Thursday, December 7, 2017

The union squeeze is on in California

California is at  its downturn. 

Just like  the  last recession, the unions begin using their extra legal powers to extract more money. I see the squeeze in a sudden tightening  of the payment cycle for water and garbage, with increasing penalties.  The county teachers threaten strike over all the corruption in school building, in a declining student population.

I am sure this will be a statewide phenomena, as does Jerry. It is our early signal of the downturn, and it is moving east.
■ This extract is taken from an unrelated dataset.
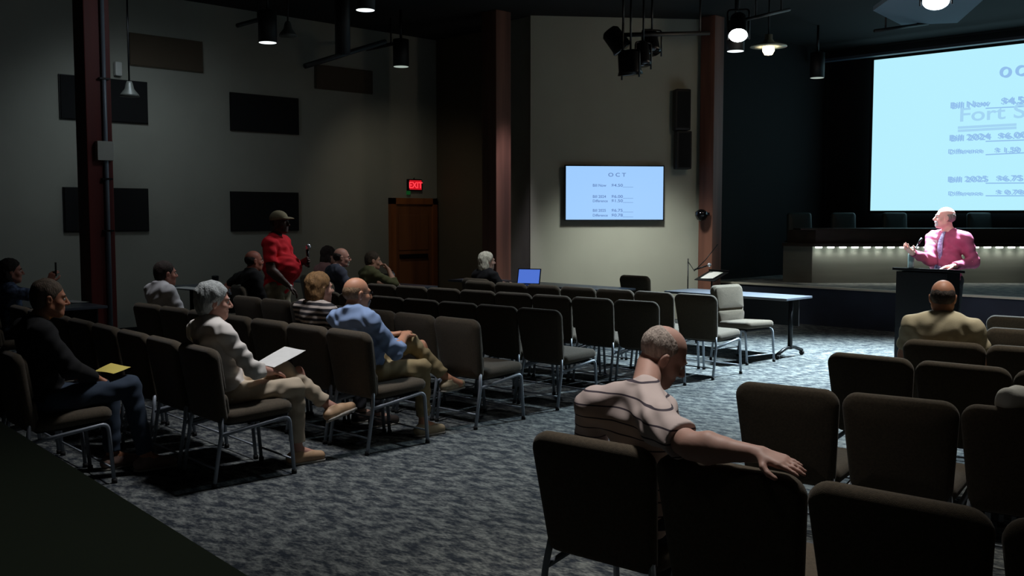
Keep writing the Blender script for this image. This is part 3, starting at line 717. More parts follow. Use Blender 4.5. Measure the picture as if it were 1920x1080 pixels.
# ------------------------------------------------------------ people
def surface_nets(F, org, h):
    S = F < 0; nx, ny, nz = F.shape
    c = np.zeros((nx-1, ny-1, nz-1), np.int8)
    for dx in (0, 1):
        for dy in (0, 1):
            for dz in (0, 1): c += S[dx:nx-1+dx, dy:ny-1+dy, dz:nz-1+dz]
    A = np.argwhere((c > 0) & (c < 8)); n = len(A)
    idx = np.full(c.shape, -1, np.int32); idx[A[:, 0], A[:, 1], A[:, 2]] = np.arange(n)
    acc = np.zeros((n, 3)); cnt = np.zeros(n)
    cor = [(i, j, k) for i in (0, 1) for j in (0, 1) for k in (0, 1)]
    val = {q: F[A[:, 0]+q[0], A[:, 1]+q[1], A[:, 2]+q[2]] for q in cor}
    for p in cor:
        for ax in range(3):
            if p[ax] == 0:
                q = list(p); q[ax] = 1; q = tuple(q); a = val[p]; b = val[q]
                m = (a < 0) != (b < 0); t = np.where(m, a/np.where(m, a-b, 1), 0)
                P = np.array(p, float)[None, :].repeat(n, 0); P[:, ax] += t
                acc[m] += P[m]; cnt[m] += 1
    V = (A+acc/cnt[:, None])*h+org
    Q = []
    for ax in range(3):
        o1, o2 = [(1, 2), (2, 0), (0, 1)][ax]
        sl0 = [slice(None)]*3; sl1 = [slice(None)]*3; sl0[ax] = slice(0, -1); sl1[ax] = slice(1, None)
        a = S[tuple(sl0)]; b = S[tuple(sl1)]; E = np.argwhere(a != b)
        ok = (E[:, o1] > 0) & (E[:, o2] > 0) & (E[:, o1] < F.shape[o1]-1) & (E[:, o2] < F.shape[o2]-1); E = E[ok]
        e1 = np.zeros(3, int); e1[o1] = 1; e2 = np.zeros(3, int); e2[o2] = 1
        g = lambda X: idx[X[:, 0], X[:, 1], X[:, 2]]
        q = np.stack([g(E-e1-e2), g(E-e2), g(E), g(E-e1)], 1)
        fl = a[E[:, 0], E[:, 1], E[:, 2]]; q[~fl] = q[~fl][:, ::-1]; Q.append(q)
    return V, np.concatenate(Q)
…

The Vanguard founder says:


The founder of Vanguard Group thinks a conservative portfolio of bonds will only return about 3 percent a year over the next decade, and stocks won’t do much better, with a 4 percent annual gain over a similar period. This is “totally defeating” for pensions, which “are not going to be able to meet their 7.5 percent or 8 percent obligations,” Bogle said in a Bloomberg Radio interview that aired Thursday. “The only return you get on a bond is from the interest coupon,” with fluctuations in prices eventually evening out and becoming relatively negligible over the longer term, he said. Given a portfolio of about half corporate bonds and half U.S. Treasuries, the blended yield is about 3 percent today. “So that’s what you get over the next decade,” he said. “It is almost a given that it will end badly,” he said.

Jerry and the Brownshirts will be hammering the middle class out here. It is going to be a huge mess.